Published in the journal Oecologia, the study shows that climate change and extreme events (storms, forest fires, drought) are disrupting flowering periods and depriving butterflies of food sources.

While the threat to butterflies has been demonstrated before, few studies have looked at the impact of climate change on their food sources.

The scientists’ research covered 21 years, using butterfly samples collected from various sites throughout the study region, as well as specimens from the University of Nevada, Reno Museum of Natural History.

The aim was to track the potential effects of direct and indirect changes in precipitation, temperature, monsoons and forest fires on the interactions between plants and butterfly pollination.

The researchers found a decrease in the pollen richness associated with butterflies in the sites studied, as well as an increase in the abundance of pollen grains from drought-tolerant plants, particularly over the last 10 years.

The global rise in temperatures, as well as the intensity and frequency of precipitation and forest fires, have also had a negative impact on pollen diversity.
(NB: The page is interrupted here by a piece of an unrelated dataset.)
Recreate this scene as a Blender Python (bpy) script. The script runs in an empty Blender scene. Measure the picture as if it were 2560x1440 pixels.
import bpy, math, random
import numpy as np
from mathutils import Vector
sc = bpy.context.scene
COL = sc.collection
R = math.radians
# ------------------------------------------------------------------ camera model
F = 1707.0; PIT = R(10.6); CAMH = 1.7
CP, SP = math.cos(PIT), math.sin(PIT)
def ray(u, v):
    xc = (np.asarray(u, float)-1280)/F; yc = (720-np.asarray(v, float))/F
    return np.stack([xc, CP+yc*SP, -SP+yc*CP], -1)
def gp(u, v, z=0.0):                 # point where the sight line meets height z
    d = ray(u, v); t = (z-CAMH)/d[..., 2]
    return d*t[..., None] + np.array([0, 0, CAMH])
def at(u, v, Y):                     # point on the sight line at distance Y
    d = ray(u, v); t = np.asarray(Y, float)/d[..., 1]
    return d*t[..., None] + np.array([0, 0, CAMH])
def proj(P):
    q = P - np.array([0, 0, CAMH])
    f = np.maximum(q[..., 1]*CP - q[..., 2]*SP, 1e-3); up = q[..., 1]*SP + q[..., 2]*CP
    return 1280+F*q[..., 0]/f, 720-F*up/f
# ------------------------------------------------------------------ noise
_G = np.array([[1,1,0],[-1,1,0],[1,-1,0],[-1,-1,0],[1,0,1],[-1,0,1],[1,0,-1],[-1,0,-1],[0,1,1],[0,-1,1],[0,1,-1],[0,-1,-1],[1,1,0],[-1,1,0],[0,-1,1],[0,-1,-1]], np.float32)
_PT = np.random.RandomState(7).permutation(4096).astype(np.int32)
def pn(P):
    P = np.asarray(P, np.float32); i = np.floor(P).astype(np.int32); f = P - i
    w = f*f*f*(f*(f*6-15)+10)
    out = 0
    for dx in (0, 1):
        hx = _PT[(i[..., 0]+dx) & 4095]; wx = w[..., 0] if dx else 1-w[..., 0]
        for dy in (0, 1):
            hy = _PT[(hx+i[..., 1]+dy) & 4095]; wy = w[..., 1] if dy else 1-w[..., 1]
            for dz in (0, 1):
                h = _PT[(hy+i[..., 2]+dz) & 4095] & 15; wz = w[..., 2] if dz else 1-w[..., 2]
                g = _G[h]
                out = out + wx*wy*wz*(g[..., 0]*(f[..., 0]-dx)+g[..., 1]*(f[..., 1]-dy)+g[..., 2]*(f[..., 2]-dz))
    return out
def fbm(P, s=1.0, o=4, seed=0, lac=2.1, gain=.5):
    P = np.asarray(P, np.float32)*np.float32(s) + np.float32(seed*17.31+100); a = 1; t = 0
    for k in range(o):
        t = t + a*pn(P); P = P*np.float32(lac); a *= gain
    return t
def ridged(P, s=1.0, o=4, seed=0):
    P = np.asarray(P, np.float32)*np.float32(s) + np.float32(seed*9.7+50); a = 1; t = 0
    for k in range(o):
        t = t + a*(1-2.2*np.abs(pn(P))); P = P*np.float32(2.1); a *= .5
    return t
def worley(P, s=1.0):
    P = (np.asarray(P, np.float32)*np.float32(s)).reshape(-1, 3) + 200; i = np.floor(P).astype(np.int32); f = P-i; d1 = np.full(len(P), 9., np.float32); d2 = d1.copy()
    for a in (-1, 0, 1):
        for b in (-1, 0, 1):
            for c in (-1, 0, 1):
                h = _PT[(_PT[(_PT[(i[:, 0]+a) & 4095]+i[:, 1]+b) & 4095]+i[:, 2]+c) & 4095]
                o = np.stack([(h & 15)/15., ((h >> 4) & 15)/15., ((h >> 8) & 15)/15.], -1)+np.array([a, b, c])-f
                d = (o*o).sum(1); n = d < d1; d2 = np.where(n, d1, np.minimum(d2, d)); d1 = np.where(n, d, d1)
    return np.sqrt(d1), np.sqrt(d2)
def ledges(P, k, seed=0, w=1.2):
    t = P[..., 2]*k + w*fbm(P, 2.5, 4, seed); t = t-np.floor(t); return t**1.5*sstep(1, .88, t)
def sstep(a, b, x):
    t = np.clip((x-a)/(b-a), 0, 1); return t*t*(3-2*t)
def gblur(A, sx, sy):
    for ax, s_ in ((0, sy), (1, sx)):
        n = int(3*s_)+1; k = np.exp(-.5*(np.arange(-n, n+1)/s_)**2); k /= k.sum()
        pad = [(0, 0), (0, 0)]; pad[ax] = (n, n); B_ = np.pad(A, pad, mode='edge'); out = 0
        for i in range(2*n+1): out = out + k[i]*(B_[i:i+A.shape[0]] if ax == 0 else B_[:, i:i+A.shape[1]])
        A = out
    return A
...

“Our findings have important implications for understanding plant–pollinator interactions and the pollination services affected by global warming,” the study authors conclude.

Butterfly survival isn’t just threatened in the United States. According to a 2022 report by the French Biodiversity Agency (OFB), of the 301 species of butterfly found in mainland France, 200 have disappeared from at least one département since the last century.

In total, this represents 66% of species. And according to the European Environment Agency, half of all grassland butterflies have disappeared from Europe in the space of 20 years.